An artist who defined himself as an international Catalan, thus never really having left his native land (in spite of the years spent in Paris), Joan Miró (1893 - 1983) was a master printmaker with a poetic style that first drew inspiration from the surrealistic obsession with subconscious automatismes, seeking to recover a "childlike spirit" through his extreme graphic reduction of signs and figures. *
His graphic œuvre began taking form in France during the late 1930s, when he learned lithography from his friend Georges Braque and copperplate printmaking from Louis Marcoussis; he further explored drypoint, aquatint and etching with Stanley William Hayter, developing a variety of original texturing techniques that he would use for years with endless creative freedom.
As he once told Jacques Dupin:
"For me [printmaking] is a major means of expression... It has been a means of liberation, expansion, and discovery. Even though, at the beginning, I was a prisoner of its constraints, its 'cuisine', its traditional tools and recipes. I had to resist them, to extend them; and then an immense field of possibilities opened up to the eye and hand... The despotism of the tool was gradually vanquished. I can use an etching needle or a burin, but also my finger, my hand, a nail or an old screwdriver.
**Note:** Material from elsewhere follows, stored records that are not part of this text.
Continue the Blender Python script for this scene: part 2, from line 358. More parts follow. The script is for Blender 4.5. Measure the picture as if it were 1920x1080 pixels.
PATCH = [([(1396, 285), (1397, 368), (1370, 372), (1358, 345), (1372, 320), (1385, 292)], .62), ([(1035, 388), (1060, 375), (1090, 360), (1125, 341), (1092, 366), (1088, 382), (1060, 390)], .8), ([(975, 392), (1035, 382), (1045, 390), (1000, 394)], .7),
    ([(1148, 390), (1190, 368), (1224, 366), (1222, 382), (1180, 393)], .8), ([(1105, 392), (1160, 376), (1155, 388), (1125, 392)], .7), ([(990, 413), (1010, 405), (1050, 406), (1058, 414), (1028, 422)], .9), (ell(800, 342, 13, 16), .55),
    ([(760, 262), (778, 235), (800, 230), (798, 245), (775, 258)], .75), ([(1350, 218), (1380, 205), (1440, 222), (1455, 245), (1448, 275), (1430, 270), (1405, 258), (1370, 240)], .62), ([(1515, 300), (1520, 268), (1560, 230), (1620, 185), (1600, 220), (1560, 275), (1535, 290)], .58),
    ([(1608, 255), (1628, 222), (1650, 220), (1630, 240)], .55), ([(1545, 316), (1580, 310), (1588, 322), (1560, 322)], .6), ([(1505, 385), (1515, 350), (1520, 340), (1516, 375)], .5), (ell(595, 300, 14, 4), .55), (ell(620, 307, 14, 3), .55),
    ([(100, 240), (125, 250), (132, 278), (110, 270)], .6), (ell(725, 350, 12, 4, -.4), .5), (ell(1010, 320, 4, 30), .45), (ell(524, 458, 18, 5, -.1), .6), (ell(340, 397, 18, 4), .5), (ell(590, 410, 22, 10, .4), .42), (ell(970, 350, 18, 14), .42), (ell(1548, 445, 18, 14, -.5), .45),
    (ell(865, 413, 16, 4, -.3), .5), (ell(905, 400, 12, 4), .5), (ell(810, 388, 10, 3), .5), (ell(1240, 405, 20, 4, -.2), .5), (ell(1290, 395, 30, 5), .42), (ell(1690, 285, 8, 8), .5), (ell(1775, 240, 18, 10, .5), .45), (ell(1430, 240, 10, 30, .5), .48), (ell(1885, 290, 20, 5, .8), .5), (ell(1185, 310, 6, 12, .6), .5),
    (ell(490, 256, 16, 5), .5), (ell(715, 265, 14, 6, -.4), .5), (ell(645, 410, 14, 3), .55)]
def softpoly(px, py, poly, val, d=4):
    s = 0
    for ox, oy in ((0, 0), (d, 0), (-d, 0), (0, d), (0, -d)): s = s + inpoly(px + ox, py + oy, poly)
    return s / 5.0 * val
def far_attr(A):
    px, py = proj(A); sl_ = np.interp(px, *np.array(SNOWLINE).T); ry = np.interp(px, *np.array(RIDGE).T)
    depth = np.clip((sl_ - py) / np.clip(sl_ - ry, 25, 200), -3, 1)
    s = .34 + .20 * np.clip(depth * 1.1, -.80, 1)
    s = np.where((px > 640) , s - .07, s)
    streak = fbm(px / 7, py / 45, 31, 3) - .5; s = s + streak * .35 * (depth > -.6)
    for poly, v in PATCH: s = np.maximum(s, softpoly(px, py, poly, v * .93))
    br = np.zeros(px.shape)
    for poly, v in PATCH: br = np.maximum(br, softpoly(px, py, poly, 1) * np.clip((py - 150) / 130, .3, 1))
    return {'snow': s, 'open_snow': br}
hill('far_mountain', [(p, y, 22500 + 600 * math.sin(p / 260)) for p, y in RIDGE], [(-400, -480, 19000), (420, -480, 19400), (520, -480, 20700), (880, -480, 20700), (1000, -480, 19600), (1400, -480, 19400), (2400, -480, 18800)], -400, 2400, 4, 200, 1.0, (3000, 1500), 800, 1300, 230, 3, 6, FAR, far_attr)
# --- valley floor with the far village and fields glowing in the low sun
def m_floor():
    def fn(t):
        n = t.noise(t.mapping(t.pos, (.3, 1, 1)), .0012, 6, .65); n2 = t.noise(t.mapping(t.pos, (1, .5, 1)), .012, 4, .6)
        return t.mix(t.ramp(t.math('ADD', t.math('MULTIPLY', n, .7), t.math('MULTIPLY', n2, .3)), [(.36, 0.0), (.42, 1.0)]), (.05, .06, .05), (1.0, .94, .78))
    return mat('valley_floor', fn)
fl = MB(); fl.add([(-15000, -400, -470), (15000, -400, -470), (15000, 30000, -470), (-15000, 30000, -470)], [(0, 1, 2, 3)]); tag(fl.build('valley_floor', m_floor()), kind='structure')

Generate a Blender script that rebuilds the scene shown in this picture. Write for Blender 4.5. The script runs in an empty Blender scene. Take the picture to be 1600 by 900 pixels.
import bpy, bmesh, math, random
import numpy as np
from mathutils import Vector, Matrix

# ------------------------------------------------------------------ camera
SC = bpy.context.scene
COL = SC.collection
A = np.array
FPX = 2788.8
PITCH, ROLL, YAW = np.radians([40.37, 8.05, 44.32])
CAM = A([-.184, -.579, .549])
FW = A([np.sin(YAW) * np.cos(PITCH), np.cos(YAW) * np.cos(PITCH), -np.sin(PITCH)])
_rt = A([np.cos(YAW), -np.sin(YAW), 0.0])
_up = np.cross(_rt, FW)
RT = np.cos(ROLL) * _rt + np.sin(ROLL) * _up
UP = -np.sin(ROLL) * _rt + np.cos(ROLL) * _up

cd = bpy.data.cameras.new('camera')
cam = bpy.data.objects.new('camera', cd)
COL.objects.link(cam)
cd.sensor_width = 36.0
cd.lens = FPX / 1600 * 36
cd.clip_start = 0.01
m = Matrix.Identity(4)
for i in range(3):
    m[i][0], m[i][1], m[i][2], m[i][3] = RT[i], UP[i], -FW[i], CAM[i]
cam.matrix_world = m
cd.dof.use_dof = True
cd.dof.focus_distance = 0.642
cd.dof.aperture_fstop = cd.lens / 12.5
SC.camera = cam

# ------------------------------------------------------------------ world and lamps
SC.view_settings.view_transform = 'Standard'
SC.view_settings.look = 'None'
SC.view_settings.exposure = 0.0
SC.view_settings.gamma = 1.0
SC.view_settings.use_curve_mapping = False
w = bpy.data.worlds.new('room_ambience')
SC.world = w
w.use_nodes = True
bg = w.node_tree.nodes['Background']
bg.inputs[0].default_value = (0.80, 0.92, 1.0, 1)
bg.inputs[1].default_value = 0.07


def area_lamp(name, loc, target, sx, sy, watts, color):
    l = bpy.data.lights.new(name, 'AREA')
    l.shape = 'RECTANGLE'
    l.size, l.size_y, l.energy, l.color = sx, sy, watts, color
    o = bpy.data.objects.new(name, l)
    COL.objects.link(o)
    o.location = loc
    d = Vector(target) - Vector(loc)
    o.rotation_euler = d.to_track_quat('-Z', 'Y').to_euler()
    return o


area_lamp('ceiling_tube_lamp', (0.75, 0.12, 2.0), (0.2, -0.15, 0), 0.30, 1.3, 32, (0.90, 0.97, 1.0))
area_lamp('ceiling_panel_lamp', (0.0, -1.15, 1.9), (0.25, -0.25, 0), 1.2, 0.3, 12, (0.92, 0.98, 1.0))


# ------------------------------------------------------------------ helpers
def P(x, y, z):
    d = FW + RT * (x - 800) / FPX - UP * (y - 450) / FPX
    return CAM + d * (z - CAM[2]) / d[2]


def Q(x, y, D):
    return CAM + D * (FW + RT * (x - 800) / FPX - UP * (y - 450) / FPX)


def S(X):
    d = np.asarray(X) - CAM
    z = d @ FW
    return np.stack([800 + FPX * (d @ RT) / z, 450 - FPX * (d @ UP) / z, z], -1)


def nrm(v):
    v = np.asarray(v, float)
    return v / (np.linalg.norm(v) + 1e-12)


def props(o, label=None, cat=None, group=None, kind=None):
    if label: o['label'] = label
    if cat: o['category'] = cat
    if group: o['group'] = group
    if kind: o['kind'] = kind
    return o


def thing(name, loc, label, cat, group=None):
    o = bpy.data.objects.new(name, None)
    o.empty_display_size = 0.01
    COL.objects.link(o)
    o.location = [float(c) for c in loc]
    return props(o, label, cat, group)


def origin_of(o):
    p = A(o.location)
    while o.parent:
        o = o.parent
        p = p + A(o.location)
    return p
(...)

Likewise, I was able to free myself from the papers normally used and i had proofs pulled on the most unusual papers"
- in Jacques Dupin, Miró Graveur, Tome 1, Paris, 1984, page 7
* André Breton, who
called Miró "le
plus surréaliste de nous tous",
referred to his artistic production as having an innocence and a
freedom that have never been surpassed, but deplored his childlike
spirit as a "certain
arrêt de la personnalité au stade enfantin" (in Le Surréalisme et la peinture, genèse et
perspective artistique du surréalisme, 1941).